Był najbardziej poszukiwanym przestępcą w kraju. Przez lata był nieuchwytny. Za jego głowę wyznaczono 20 tys. zł nagrody. Od grudnia 2010 roku specjalna grupa pościgowa szukała tylko jego. Rafał S. ps. "Szkatuła" wpadł w ręce policji pod Warszawą.
Zatrzymany w piątek gangster przebywał w okolicach Piaseczna i Grójca. Zaledwie kilkanaście kilometrów od Warszawy. Jak pisze "SE" w Pniewach wiódł zdrowe i spokojne życie sportowca. Grał w meczach podrzędnej ligi B. Kolegom z boiska przedstawił się jako Andrzej, wszyscy wołali na niego Messi.

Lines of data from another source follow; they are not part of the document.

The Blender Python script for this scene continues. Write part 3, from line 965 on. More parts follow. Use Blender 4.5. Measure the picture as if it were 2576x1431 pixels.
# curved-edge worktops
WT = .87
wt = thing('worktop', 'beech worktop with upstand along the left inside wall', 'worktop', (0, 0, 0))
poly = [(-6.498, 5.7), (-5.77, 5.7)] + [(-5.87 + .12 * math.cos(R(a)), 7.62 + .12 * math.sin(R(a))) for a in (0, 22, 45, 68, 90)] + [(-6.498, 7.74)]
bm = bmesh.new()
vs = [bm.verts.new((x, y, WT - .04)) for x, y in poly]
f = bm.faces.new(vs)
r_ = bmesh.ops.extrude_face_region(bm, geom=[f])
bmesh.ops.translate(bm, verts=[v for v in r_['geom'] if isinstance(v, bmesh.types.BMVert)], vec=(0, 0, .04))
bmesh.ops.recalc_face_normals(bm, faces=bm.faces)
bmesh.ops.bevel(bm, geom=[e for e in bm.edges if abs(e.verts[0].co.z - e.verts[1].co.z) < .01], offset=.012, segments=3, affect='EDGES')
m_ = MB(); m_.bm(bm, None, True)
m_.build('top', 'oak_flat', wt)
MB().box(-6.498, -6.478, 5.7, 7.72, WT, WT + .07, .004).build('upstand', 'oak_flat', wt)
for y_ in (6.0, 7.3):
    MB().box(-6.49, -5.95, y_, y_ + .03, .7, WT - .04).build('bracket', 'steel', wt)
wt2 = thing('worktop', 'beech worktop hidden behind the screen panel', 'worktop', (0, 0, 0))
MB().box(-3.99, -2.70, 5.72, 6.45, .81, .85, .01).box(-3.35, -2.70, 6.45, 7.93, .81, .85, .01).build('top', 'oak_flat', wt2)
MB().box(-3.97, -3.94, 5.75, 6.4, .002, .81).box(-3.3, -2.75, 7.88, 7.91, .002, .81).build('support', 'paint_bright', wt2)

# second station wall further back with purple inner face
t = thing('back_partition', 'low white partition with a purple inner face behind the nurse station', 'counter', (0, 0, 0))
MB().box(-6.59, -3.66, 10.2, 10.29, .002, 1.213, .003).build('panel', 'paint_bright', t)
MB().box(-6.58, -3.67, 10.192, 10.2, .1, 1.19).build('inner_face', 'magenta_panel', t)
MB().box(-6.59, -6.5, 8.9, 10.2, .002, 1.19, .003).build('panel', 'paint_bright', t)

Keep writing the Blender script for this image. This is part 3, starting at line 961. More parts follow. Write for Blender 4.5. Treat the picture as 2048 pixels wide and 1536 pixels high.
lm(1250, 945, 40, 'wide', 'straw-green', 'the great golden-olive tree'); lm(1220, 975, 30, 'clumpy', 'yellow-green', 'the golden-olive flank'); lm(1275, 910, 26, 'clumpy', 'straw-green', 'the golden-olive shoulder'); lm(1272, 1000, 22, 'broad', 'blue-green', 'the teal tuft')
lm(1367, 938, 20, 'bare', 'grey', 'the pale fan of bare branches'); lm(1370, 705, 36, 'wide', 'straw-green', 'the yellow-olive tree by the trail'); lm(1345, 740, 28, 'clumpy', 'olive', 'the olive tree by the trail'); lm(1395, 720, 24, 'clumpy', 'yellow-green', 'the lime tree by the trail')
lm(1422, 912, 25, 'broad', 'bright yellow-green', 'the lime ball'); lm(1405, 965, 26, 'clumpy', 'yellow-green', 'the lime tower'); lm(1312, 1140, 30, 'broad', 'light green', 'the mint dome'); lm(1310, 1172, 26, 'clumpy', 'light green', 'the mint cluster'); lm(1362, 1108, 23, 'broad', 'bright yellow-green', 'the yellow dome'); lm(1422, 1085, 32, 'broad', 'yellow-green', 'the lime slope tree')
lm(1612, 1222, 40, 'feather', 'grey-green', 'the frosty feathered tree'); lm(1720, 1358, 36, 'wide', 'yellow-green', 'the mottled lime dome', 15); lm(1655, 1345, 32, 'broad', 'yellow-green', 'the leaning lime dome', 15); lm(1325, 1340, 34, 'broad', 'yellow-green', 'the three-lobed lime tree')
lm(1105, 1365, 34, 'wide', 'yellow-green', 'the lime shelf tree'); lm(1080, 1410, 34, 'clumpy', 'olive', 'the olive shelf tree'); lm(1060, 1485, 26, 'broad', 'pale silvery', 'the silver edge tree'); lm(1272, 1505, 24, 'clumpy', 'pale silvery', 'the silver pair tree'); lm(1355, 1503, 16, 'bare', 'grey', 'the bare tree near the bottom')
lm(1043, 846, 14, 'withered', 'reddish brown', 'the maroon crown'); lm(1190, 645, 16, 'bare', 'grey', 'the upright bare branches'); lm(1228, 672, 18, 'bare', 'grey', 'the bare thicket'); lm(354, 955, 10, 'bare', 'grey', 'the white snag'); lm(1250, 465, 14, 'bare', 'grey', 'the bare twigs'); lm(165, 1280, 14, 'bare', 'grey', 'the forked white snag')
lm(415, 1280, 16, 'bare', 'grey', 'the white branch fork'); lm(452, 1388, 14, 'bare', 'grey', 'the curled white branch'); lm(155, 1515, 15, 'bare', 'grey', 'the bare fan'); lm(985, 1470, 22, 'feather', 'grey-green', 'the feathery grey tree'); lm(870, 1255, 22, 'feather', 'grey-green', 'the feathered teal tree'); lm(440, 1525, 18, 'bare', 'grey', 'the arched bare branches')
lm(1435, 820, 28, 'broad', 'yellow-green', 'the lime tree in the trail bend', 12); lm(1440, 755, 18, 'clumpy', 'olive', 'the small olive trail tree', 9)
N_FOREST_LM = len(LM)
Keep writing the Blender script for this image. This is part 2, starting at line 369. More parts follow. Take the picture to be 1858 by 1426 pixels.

Przyjeżdżał szarą skodą fabią, taką, w jakiej zatrzymała go policja. Jak twierdzą w rozmowie z dziennikarzami "SE", gangster był miły i towarzyski, ponad to miał talent do piłki.
13 zarzutów
Rafał S. był poszukiwany listem gończym m.in. za zlecenie zabójstwa bliskiego współpracownika szefa "mokotowa" Tomasza S. ps. Komandos (został on zastrzelony na stacji benzynowej w Warszawie w 2002 r.).
Właśnie za to zlecenie "Szkatuła" usłyszał pierwszy zarzut. Kolejne 12 zarzutów dotyczy m.in. udziału w zorganizowanej grupie przestępczej, kierowanie zorganizowaną grupą przestępczą o charakterze zbrojnym. - Dziewięć z nich to zarzuty kradzieży samochodów, a ostatni dotyczy handlu narkotykami - powiedziała PAP rzeczniczka Prokuratury Okręgowej w Warszawie Monika Lewandowska.